In a Macro Poverty outlook report released recently, the World Bank projects poverty levels to decline by 0.7 percentage point annually to reach 10.6% of the population by 2019.

“Fiscal spending will continue to advance at today’s more-rapid pace, with priority for areas identified in the recently announced National Development Plan 11 (NDP11) which are tackling poverty, inclusive growth and job creation.

“Over the medium term, the country is expected to reduce poverty by 0.7 percentage point annually, to 10.6% by 2019. Achieving further poverty reduction will be challenging with the pace of progress constrained by limited private sector job creation, particularly in urban areas, and reliance on low productivity agricultural jobs in rural areas, combined with reduced credit growth and high levels of household indebtedness,” reads the report.

Government has been the dominant player in the local economy leaving the private sector heavily dependent on government spending and little capacity to create new jobs.

Economic activity is expected to reach 4.5% in 2017, up to 4.8 by 2019 driven by the mining activity, construction, services sector and intensified public investments.

In the next few years, the World Bank sees mining activity returning to close to its pre-crisis level in line with the expectations for a gradual recovery of the global demand for diamonds and the possible restructuring and startup of parts of the BCL copper and nickel mines.

Due to a sustained performance of the economy, Botswana poverty levels have been declining gradually although they are still high for a country of an Upper Middle Income Status.

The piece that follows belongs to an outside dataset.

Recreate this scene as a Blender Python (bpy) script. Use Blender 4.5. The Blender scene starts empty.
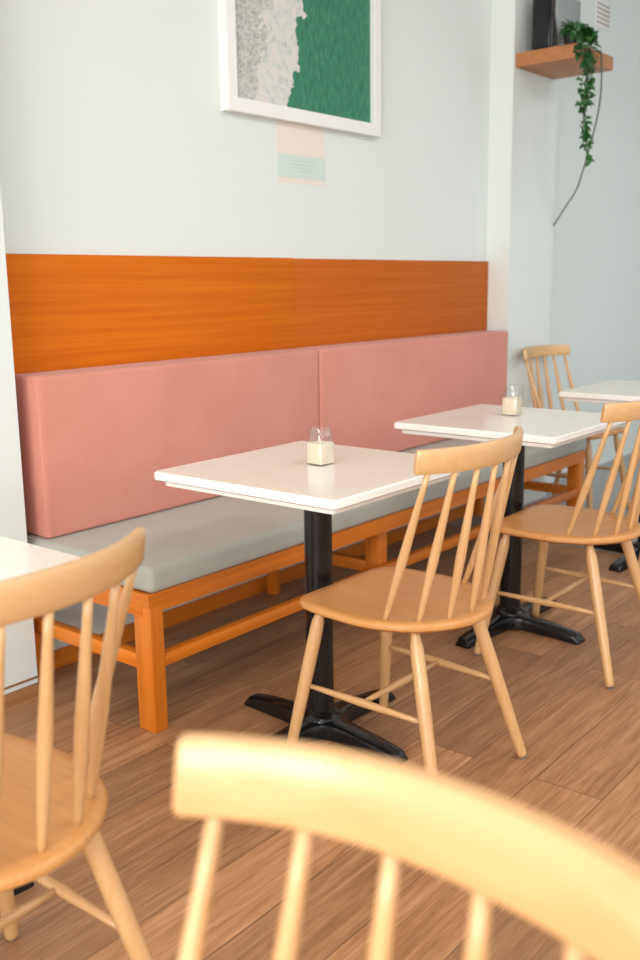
import bpy, bmesh, math, random
from mathutils import Vector, Matrix
random.seed(7)
C = bpy.context.scene.collection
W = 2.65          # plane of the back wall
PF = 2.515        # front plane of the two wall pillars

# ------------------------------------------------------------------ materials
def new_mat(name, col=(.8, .8, .8), rough=.5, spec=.5, metal=0.0, coat=0.0):
    m = bpy.data.materials.new(name); m.use_nodes = True
    nt = m.node_tree; b = nt.nodes['Principled BSDF']
    b.inputs['Base Color'].default_value = (*col, 1)
    b.inputs['Roughness'].default_value = rough
    b.inputs['Specular IOR Level'].default_value = spec
    b.inputs['Metallic'].default_value = metal
    b.inputs['Coat Weight'].default_value = coat
    b.inputs['Coat Roughness'].default_value = .25
    return m, nt, b

def node(nt, typ, **kw):
    n = nt.nodes.new(typ)
    for k, v in kw.items():
        if k in n.inputs: n.inputs[k].default_value = v
        else: setattr(n, k, v)
    return n

def coords(nt, scale=(1, 1, 1), kind='Object', loc=(0, 0, 0)):
    tc = node(nt, 'ShaderNodeTexCoord'); mp = node(nt, 'ShaderNodeMapping')
    mp.inputs['Scale'].default_value = scale; mp.inputs['Location'].default_value = loc
    nt.links.new(tc.outputs[kind], mp.inputs['Vector'])
    return mp.outputs['Vector']

def ramp(nt, fac, stops):
    r = node(nt, 'ShaderNodeValToRGB'); e = r.color_ramp.elements
    while len(e) < len(stops): e.new(.5)
    for el, (p, c) in zip(e, stops): el.position = p; el.color = (*c, 1)
    nt.links.new(fac, r.inputs['Fac'])
    return r.outputs['Color']

def add_bump(nt, b, height, strength=.2, dist=.002):
    bp = node(nt, 'ShaderNodeBump'); bp.inputs['Strength'].default_value = strength
    bp.inputs['Distance'].default_value = dist
    nt.links.new(height, bp.inputs['Height']); nt.links.new(bp.outputs['Normal'], b.inputs['Normal'])

def wood(name, c1, c2, grain='z', rough=.4, fine=60, coat=0.0, contrast=(.3, .7), spec=.5):
    m, nt, b = new_mat(name, rough=rough, coat=coat, spec=spec)
    s = {'x': (1.3, fine, fine), 'y': (fine, 1.3, fine), 'z': (fine, fine, 1.3)}[grain]
    n = node(nt, 'ShaderNodeTexNoise', Scale=1.0, Detail=5.0, Roughness=.6, Distortion=.4)
    nt.links.new(coords(nt, s), n.inputs['Vector'])
    nt.links.new(ramp(nt, n.outputs['Fac'], [(contrast[0], c1), (contrast[1], c2)]), b.inputs['Base Color'])
    add_bump(nt, b, n.outputs['Fac'], .06, .001)
    return m

def fabric(name, c1, c2, scale=420, rough=.9, bump=.35):
    m, nt, b = new_mat(name, rough=rough, spec=.25)
    v = coords(nt)
    n = node(nt, 'ShaderNodeTexNoise', Scale=float(scale), Detail=2.0); nt.links.new(v, n.inputs['Vector'])
    n2 = node(nt, 'ShaderNodeTexNoise', Scale=5.0, Detail=3.0); nt.links.new(v, n2.inputs['Vector'])
    mx = node(nt, 'ShaderNodeMath', operation='MULTIPLY_ADD'); mx.inputs[1].default_value = .7; 
    nt.links.new(n.outputs['Fac'], mx.inputs[0])
    m3 = node(nt, 'ShaderNodeMath', operation='MULTIPLY'); m3.inputs[1].default_value = .3
    nt.links.new(n2.outputs['Fac'], m3.inputs[0]); nt.links.new(m3.outputs[0], mx.inputs[2])
    nt.links.new(ramp(nt, mx.outputs[0], [(.35, c1), (.65, c2)]), b.inputs['Base Color'])
    add_bump(nt, b, n.outputs['Fac'], bump, .0015)
    b.inputs['Sheen Weight'].default_value = .15
    return m

def plaster(name, col, rough=.75):
    m, nt, b = new_mat(name, col, rough, .3)
    n = node(nt, 'ShaderNodeTexNoise', Scale=160.0, Detail=4.0); nt.links.new(coords(nt), n.inputs['Vector'])
    add_bump(nt, b, n.outputs['Fac'], .12, .002)
    return m

WALL = plaster('white_wall_paint', (.735, .785, .762))
CEIL = plaster('ceiling_paint', (.82, .82, .81))
BEECH = {a: wood('beech_grain_' + a, (.59, .33, .134), (.67, .405, .184), a, .4, 45, .6) for a in 'xyz'}
SEATW, nt_, b_ = new_mat('beech_seat_ply', rough=.38, coat=.12)
BENCHW = {a: wood('orange_timber_' + a, (.58, .145, .008), (.78, .225, .014), a, .4, 40, .1) for a in 'xyz'}
PANEL_A = wood('golden_veneer', (.54, .105, .0015), (.70, .175, .004), 'x', .5, 75, .0, (.25, .75), .12)
PANEL_B = wood('russet_veneer', (.43, .090, .006), (.56, .14, .012), 'x', .5, 75, .0, (.25, .75), .12)
SKIRT = wood('skirting_wood', (.26, .115, .04), (.36, .17, .06), 'x', .45, 30)
PINK = fabric('dusty_pink_fabric', (.58, .225, .17), (.69, .295, .225))
GREY = fabric('sage_grey_fabric', (.40, .41, .37), (.475, .485, .435), 520, .46, .2)
BLACK, _, _ = new_mat('black_enamel', (.006, .006, .007), .2, .45, 0, .0)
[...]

Between 2002/03 and 2009/10, the share of the population living on less than $1.90 a day at the 2011 exchange rate, declined steadily from 29.8% to 18.2%.

According to the World Bank, this reflects a combination of equitable growth; demographic changes such as decreasing fertility rates and dependency ratios, increased credit and expansion of social assistance schemes.

On the other hand, progress in rural poverty reduction has been rapid, as it was almost halved from 45.2% in 2002/03 to 23.7% in 2009/10.

However, the World Bank says inequality in Botswana remains high with a Gini coefficient of 60.5 in 2009/10, down slightly from 64.7 in 2002/03.

Despite significant economic growth in the past decades, the World Bank says striking disparities remain among socioeconomic groups in income, wealth and living standards.

From independence in 1966 to the late 1990s, Botswana was one of the world’s fastest-growing economies, comparable only to China, with average annual gross domestic product growth above 10%.

But analysts say the phenomenal economic growth has not comparably translated into improved social-economic welfare with high levels of poverty, inequality and unemployment prevalent. According to the report, Botswana’s regional pattern of inequality generally follows the regional poverty distribution, with the highest inequality in the north and the southwest region and lower inequality in the central and southern regions.